« The Highwaymen », sur Netflix : une réécriture grave et funèbre du … – Le Monde

NETFLIX – À LA DEMANDE – FILM
Clyde Barrow n’a jamais eu le temps de sortir de sa Ford V8, le 23 mai 1934. La troupe de policiers qui les attendait, lui et Bonnie Parker, a ouvert le feu sur la voiture arrêtée du couple, avant que les deux fuyards ne puissent esquisser un geste.
A l’aune de l’exactitude historique, The Highwaymen l’emporte donc sur Bonnie et Clyde, le film d’Arthur Penn qui ouvrit, en 1967, l’ère du Nouvel Hollywood. Selon cette précédente version de la balade du couple de braqueurs, Clyde (Warren Beatty) a été abattu à quelques mètres de Bonnie (Faye Dunaway).
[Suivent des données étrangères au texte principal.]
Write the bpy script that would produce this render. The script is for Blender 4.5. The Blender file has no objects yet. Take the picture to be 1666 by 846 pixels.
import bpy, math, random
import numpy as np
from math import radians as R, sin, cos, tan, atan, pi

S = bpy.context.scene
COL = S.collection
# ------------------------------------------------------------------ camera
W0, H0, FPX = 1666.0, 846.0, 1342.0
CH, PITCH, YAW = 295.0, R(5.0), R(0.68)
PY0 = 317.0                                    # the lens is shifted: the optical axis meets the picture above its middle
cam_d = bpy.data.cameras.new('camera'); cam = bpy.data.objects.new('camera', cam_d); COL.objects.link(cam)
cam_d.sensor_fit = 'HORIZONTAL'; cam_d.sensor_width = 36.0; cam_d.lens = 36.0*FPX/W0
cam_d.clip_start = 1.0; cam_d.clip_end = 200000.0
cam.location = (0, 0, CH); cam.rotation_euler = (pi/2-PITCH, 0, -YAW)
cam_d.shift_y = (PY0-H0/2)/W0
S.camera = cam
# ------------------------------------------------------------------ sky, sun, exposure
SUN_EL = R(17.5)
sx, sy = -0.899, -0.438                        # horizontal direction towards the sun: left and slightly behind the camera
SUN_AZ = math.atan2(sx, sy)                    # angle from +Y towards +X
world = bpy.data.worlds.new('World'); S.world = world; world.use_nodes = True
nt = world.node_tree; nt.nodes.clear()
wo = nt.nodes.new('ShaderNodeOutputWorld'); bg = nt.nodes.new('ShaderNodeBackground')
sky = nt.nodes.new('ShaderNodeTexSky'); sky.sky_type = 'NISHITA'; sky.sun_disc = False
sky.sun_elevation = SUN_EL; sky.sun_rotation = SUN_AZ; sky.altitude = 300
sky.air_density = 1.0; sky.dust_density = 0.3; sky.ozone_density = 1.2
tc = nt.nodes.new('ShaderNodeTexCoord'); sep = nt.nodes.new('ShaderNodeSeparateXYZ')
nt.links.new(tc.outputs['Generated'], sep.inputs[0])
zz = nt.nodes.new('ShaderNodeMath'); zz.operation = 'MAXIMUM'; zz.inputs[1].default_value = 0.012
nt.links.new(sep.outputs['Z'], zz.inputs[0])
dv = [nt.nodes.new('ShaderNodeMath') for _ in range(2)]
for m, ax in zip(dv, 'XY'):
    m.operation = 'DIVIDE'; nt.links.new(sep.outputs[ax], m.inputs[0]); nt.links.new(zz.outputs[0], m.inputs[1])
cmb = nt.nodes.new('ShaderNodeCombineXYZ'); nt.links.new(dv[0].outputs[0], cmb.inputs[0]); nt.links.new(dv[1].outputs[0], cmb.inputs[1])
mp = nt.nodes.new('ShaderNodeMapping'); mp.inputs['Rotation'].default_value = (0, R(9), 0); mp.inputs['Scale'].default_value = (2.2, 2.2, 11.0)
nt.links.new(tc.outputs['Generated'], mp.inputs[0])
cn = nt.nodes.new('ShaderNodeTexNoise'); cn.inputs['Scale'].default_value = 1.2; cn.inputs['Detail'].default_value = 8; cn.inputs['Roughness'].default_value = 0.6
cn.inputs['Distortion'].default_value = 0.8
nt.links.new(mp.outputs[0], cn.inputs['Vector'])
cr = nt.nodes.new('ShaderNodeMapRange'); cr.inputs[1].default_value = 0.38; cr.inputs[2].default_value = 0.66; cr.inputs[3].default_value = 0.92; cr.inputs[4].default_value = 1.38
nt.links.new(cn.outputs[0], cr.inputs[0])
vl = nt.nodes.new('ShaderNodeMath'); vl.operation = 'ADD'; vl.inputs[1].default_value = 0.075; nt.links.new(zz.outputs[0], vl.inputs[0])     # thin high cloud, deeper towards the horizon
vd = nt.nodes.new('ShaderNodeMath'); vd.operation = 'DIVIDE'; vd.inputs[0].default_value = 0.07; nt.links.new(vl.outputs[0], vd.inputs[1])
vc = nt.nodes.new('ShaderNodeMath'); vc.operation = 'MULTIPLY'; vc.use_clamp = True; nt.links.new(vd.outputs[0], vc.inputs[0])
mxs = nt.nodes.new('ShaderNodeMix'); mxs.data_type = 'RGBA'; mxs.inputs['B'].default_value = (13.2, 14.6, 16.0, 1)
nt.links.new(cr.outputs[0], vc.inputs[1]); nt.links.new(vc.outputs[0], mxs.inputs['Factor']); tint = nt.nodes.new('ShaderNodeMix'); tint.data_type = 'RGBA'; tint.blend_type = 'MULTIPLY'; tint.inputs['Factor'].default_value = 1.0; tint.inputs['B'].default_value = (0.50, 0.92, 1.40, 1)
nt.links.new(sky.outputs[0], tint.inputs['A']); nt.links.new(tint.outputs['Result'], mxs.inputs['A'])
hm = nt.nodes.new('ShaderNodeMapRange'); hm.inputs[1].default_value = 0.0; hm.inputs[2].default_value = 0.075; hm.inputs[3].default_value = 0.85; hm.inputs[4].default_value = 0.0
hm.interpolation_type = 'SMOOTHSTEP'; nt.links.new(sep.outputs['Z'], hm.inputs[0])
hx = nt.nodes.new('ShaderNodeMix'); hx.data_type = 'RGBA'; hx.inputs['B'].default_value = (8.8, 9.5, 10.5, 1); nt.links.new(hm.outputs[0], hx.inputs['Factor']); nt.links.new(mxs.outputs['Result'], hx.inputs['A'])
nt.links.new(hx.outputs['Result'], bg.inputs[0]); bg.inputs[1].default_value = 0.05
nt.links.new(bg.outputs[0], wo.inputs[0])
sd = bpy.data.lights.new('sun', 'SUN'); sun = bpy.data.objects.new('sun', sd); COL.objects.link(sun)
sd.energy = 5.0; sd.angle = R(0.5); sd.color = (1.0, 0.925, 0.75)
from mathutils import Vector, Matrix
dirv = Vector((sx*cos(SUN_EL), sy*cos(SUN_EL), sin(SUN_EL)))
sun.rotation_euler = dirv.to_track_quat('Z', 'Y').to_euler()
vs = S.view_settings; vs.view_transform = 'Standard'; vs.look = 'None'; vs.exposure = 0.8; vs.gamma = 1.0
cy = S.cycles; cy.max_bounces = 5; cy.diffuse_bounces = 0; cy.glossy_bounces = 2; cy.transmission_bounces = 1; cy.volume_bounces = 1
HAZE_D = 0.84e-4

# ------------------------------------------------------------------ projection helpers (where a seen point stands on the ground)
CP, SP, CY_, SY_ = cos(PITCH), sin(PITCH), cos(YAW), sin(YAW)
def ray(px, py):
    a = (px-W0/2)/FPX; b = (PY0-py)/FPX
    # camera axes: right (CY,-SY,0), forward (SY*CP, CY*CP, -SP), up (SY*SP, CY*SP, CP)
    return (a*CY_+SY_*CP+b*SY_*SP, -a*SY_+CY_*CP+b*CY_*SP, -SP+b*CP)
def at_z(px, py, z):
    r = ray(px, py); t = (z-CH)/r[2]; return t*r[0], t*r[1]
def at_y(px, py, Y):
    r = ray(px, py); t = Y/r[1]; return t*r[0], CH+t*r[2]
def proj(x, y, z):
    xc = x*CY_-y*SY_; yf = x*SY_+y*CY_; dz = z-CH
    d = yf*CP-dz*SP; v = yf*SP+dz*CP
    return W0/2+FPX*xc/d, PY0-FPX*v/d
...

Les photos prises après leur mort les montrent l’un sur l’autre, à l’avant de la voiture, et c’est cette image qui a guidé John Lee Hancock dans son entreprise de réécriture d’un mythe américain.
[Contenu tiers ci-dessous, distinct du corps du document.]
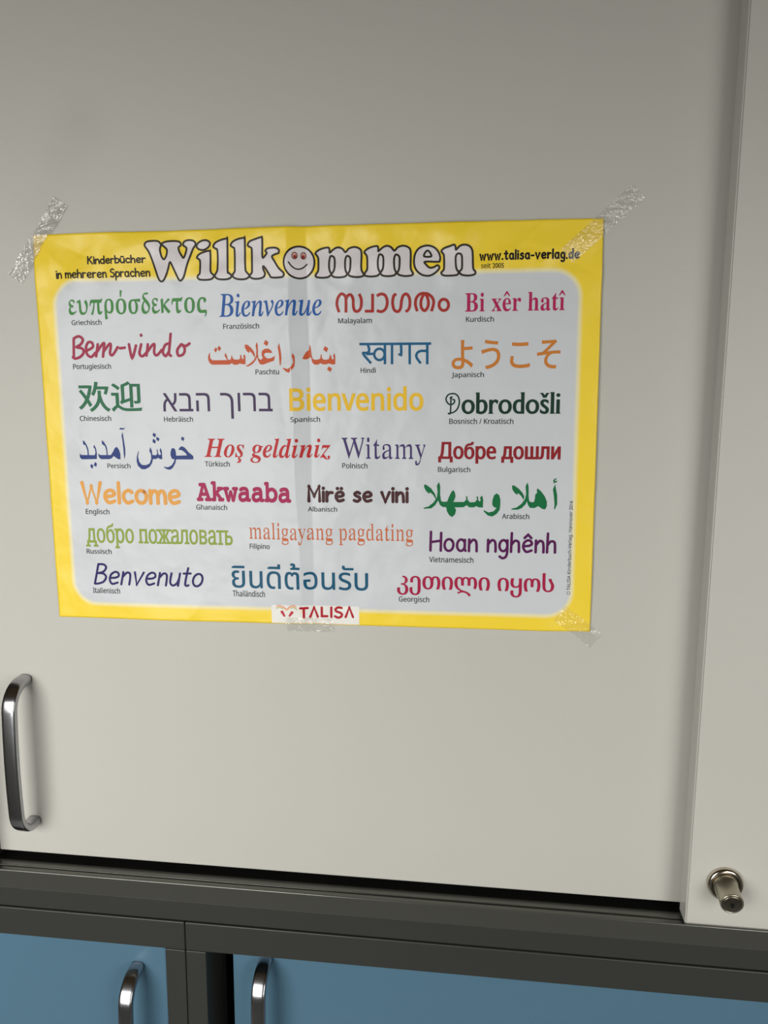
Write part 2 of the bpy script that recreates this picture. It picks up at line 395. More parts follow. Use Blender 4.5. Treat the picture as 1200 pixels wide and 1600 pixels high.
# ------------------------------------------------------------------ lettering machinery (all in poster millimetres)
def area2(p): return sum(p[i][0]*p[(i+1) % len(p)][1]-p[(i+1) % len(p)][0]*p[i][1] for i in range(len(p)))/2
def outlines(s):
    """closed contours of a text in Blender's own typeface (em units)"""
    cu = bpy.data.curves.new('glyphs', 'FONT'); cu.body = s
    ob = bpy.data.objects.new('glyphs', cu); COL.objects.link(ob)
    c2 = ob.to_curve(bpy.context.evaluated_depsgraph_get(), apply_modifiers=False)
    out = []
    for sp in c2.splines:
        pts = []
        bp = sp.bezier_points
        if sp.type == 'BEZIER':
            n = len(bp)
            for i in range(n):
                a, b = bp[i], bp[(i+1) % n]
                p0, p1, p2, p3 = a.co, a.handle_right, b.handle_left, b.co
                straight = abs((p1-p0).cross(p3-p0).z) < 1e-5 and abs((p2-p0).cross(p3-p0).z) < 1e-5
                k = 1 if straight else 6
                for q in range(k):
                    t = q/k; w = 1-t
                    c = p0*w**3+p1*3*w*w*t+p2*3*w*t*t+p3*t**3
                    if not pts or (abs(pts[-1][0]-c.x)+abs(pts[-1][1]-c.y)) > 1e-4: pts.append((c.x, c.y))
        else:
            pts = [(p.co.x, p.co.y) for p in sp.points]
        if len(pts) > 2 and (abs(pts[0][0]-pts[-1][0])+abs(pts[0][1]-pts[-1][1])) < 1e-4: pts.pop()
        if len(pts) > 2: out.append(pts)
    ob.to_curve_clear(); bpy.data.objects.remove(ob); bpy.data.curves.remove(cu)
    return out
def inside(p, c):
    r = False; n = len(c)
    for i in range(n):
        (x0, y0), (x1, y1) = c[i], c[(i+1) % n]
        if (y0 > p[1]) != (y1 > p[1]) and p[0] < (x1-x0)*(p[1]-y0)/(y1-y0)+x0: r = not r
    return r
def nest(cs):
    """[(outer, [holes])]: a contour lying wholly inside another one is its hole"""
    bb = [bbox([c]) for c in cs]; par = {}
    for i, c in enumerate(cs):
        for j, d in enumerate(cs):
            if i != j and bb[i][0] >= bb[j][0] and bb[i][2] <= bb[j][2] and bb[i][1] >= bb[j][1] and bb[i][3] <= bb[j][3] and area2(c)*area2(d) < 0 and all(inside(p, d) for p in c): par[i] = j
    return [(cs[i], [cs[k] for k in par if par[k] == i]) for i in range(len(cs)) if i not in par], set(par)
def offset(conts, dx, dy):
    if dx == 0 and dy == 0: return conts
    hol = nest(conts)[1]
    segs = [(c[q], c[(q+1) % len(c)]) for c in conts for q in range(len(c))] if dx < 0 else []
    def room(mx, my, nx, ny):
        # thickness of the stroke behind an edge: thin strokes are not thinned further
        best = 9.0
        for (x0, y0), (x1, y1) in segs:
            if max(x0, x1) < mx-.2 or min(x0, x1) > mx+.2: continue
            den = nx*(y1-y0)-ny*(x1-x0)
            if abs(den) < 1e-9: continue
            t = ((x0-mx)*(y1-y0)-(y0-my)*(x1-x0))/den; q = ((x0-mx)*ny-(y0-my)*nx)/den
            if t > 1e-4 and -1e-6 <= q <= 1+1e-6: best = min(best, t)
        return min(1.0, max(0.0, (best-.055)/.06))
    res = []
    for ci, c in enumerate(conts):
        sg = (1 if area2(c) > 0 else -1)*(-1 if ci in hol else 1)
        n = len(c); o = []
        nr = []
        for i in range(n):
            x0, y0 = c[i]; x1, y1 = c[(i+1) % n]; l = math.hypot(x1-x0, y1-y0) or 1e-9
            nr.append((sg*(y1-y0)/l, -sg*(x1-x0)/l))
        rm = [room((c[q][0]+c[(q+1) % n][0])/2, (c[q][1]+c[(q+1) % n][1])/2, -nr[q][0], -nr[q][1]) for q in range(n)] if dx < 0 else [1.0]*n
        for i in range(n):
            a, b = nr[i-1], nr[i]
            oa = dx*rm[i-1]*a[0]**2+dy*a[1]**2; ob_ = dx*rm[i]*b[0]**2+dy*b[1]**2
            det = a[0]*b[1]-a[1]*b[0]
            if a[0]*b[0]+a[1]*b[1] > .9 or abs(det) < .12:
                mx, my = a[0]+b[0], a[1]+b[1]; l = math.hypot(mx, my) or 1e-9; d = (oa+ob_)/2; ex, ey = mx/l*d, my/l*d
            else:
                ex, ey = (oa*b[1]-ob_*a[1])/det, (ob_*a[0]-oa*b[0])/det
            l = math.hypot(ex, ey); lim = 2.2*max(abs(dx), abs(dy))
            if l > lim: ex, ey = ex*lim/l, ey*lim/l
            o.append((c[i][0]+ex, c[i][1]+ey))
        res.append(o)
    return res
def bbox(cs):
    xs = [p[0] for c in cs for p in c]; ys = [p[1] for c in cs for p in c]
    return min(xs), min(ys), max(xs), max(ys)
def serifs(conts, t, s, both_top, bracket=.6):
    """small feet on every flat stem end"""
    out = []
    for c in conts:
        x0, y0, x1, y1 = bbox([c])
        if x1-x0 < .16 and y1-y0 < .16: continue               # a dot
        big = area2(c); n = len(c)
        for i in range(n):
            a, b = c[i], c[(i+1) % n]
            if abs(a[1]-b[1]) > .012: continue
            w = abs(a[0]-b[0])
            if w < .025 or w > .17: continue
            y = (a[1]+b[1])/2; lo, hi = min(a[0], b[0]), max(a[0], b[0])
            # is the body of the stem above or below this edge
            pa, pb = c[i-1], c[(i+2) % n]
            up_ = (pa[1]-y) > .05 and (pb[1]-y) > .05; dn = (pa[1]-y) < -.05 and (pb[1]-y) < -.05
            if up_ and (abs(y) < .05 or y < -.15):
                out.append([(lo-s, y), (hi+s, y), (hi+s, y+t), (hi, y+t+s*bracket), (lo, y+t+s*bracket), (lo-s, y+t)])
            elif dn and y > .48:
                r = s if both_top(lo, hi, y) else 0.0
                if y > .45: out.append([(lo-s, y), (lo-s, y-t), (lo, y-t-s*bracket), (hi, y-t-s*bracket), (hi+r, y-t), (hi+r, y)] if r else [(lo-s, y-t*.6), (lo-s*.9, y-t*1.5), (lo, y-t*1.8), (hi, y-t*1.8), (hi, y)])
    return out
def round_dots(conts, grow=1.0):
    res = []
    for c in conts:
        x0, y0, x1, y1 = bbox([c])
        if x1-x0 < .17 and y1-y0 < .17 and y0 > .5:
            cx, cy, r = (x0+x1)/2, (y0+y1)/2, (x1-x0)/2*grow
            res.append([(cx+r*math.cos(k*math.pi/9), cy+r*math.sin(k*math.pi/9)) for k in range(18)])
        else: res.append(c)
    return res
def fit(layers, bx, shear=0.0):
    """layers: lists of contours; fit the joint bounding box to bx = u0,v0,u1,v1"""
    if shear: layers = [[[(x+shear*y, y) for x, y in c] for c in l] for l in layers]
    x0, y0, x1, y1 = bbox([c for l in layers for c in l])
    kx, ky = (bx[2]-bx[0])/(x1-x0), (bx[3]-bx[1])/(y1-y0)
    return [[[(bx[0]+(x-x0)*kx, bx[1]+(y-y0)*ky) for x, y in c] for c in l] for l in layers]
def fill(conts):
    """triangulated union of closed contours; a contour nested in another is a hole -> (verts, faces)"""
    pairs, hol = nest(conts)
    ori = []
    for o, hs in pairs:
        ori.append(o if area2(o) > 0 else o[::-1])
        ori += [h if area2(h) < 0 else h[::-1] for h in hs]
    # work on clusters of touching contours
    bb = [bbox([c]) for c in ori]; left = set(range(len(ori))); VS, FS = [], []
    while left:
        grp = [left.pop()]; k = 0
        while k < len(grp):
            a = bb[grp[k]]
            for q in list(left):
                b = bb[q]
                if a[0] <= b[2] and b[0] <= a[2] and a[1] <= b[3] and b[1] <= a[3]: left.discard(q); grp.append(q)
            k += 1
        cl = [ori[q] for q in grp]
        pts, eds = [], []
        for c in cl:
            n0 = len(pts); pts += [Vector(p) for p in c]; eds += [(n0+q, n0+(q+1) % len(c)) for q in range(len(c))]
        r = geometry.delaunay_2d_cdt(pts, eds, [], 0, 1e-6)
        segs = [(c[q][0], c[q][1], c[(q+1) % len(c)][0], c[(q+1) % len(c)][1]) for c in cl for q in range(len(c))]
        n0 = len(VS); VS += [(v.x, v.y) for v in r[0]]
        for f in r[2]:
            cx = sum(r[0][q].x for q in f)/len(f); cy = sum(r[0][q].y for q in f)/len(f); w = 0
            for x0, y0, x1, y1 in segs:
                if (y0 <= cy) != (y1 <= cy):
                    if x0+(cy-y0)/(y1-y0)*(x1-x0) > cx: w += 1 if y1 > y0 else -1
            if w > 0: FS.append(tuple(n0+q for q in f))
    return VS, FS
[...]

Sur un scénario de John Fusco, le cinéaste a fait de Bonnie et Clyde deux silhouettes à l’écart desquelles il tient soigneusement sa caméra. Il préfère qu’elle suive obstinément les efforts de deux anciens Texas Rangers, Frank Hamer (Kevin Costner) et Maney Gault (Woody Harrelson), pour éliminer le couple devenu objet d’un culte populaire. Puisqu’on est au cinéma, on pourrait invoquer la nécessité du contrechamp. Mais on est aussi à Hollywood, au cœur du star-système. Le statut des interprètes fait automatiquement d’eux des héros.
Hommes imparfaits
Après que Barrow a organisé dans le sang une évasion du bagne texan d’Eastham, le directeur de l’administration pénitentiaire obtient de la gouverneure de l’Etat que l’on confie la traque de Bonnie, Clyde et leurs complices à des hommes chargés d’abattre les fugitifs plutôt que de les appréhender. Pour tout viatique judiciaire, ils sont affectés à la police de la route (d’où le titre du film). C’est ainsi que Gault et Hamer sont tirés de leur retraite, et c’est ici que commence la fiction.
The Highwaymen oppose l’inflexibilité du premier à l’humanité du second. Ce qui correspond aux registres respectifs de Costner et d’Harrelson. C’est aussi un moyen de resservir un discours presque aussi vieux que le cinéma américain : ces hommes sont imparfaits, ils trimballent de terribles souvenirs, mais ils sont le seul rempart du reste de la société contre les dangers mortels que représentent des tueurs comme Bonnie et Clyde. S’ils pèchent, c’est pour notre salut. Et, en plus, nous ne le méritons pas : deux séquences montrent la foule sous son jour le plus abject, qui fête les hors-la-loi à l’occasion d’une incursion en ville, et dépouille leurs cadavres après qu’ils ont été abattus.
Cette vision autoritaire et pessimiste du monde, mise en scène avec une gravité qui confine souvent à la lourdeur, confère au film un ton funèbre, encore accentué par l’unique expression – entre gravité et écœurement – qu’affecte Kevin Costner tout au long du film. C’est le négatif exact du film dionysiaque, ambigu, d’Arthur Penn. Il s’agit d’enterrer une bonne fois pour toutes Bonnie et Clyde, et de faire en sorte que personne ne vienne fleurir leurs tombes.
The Highwaymen, film de John Lee Hancock (EU, 2019, 132 min). Avec Kevin Costner, Woody Harrelson, Kathy Bates, Thomas Mann. Disponible à la demande sur Netflix.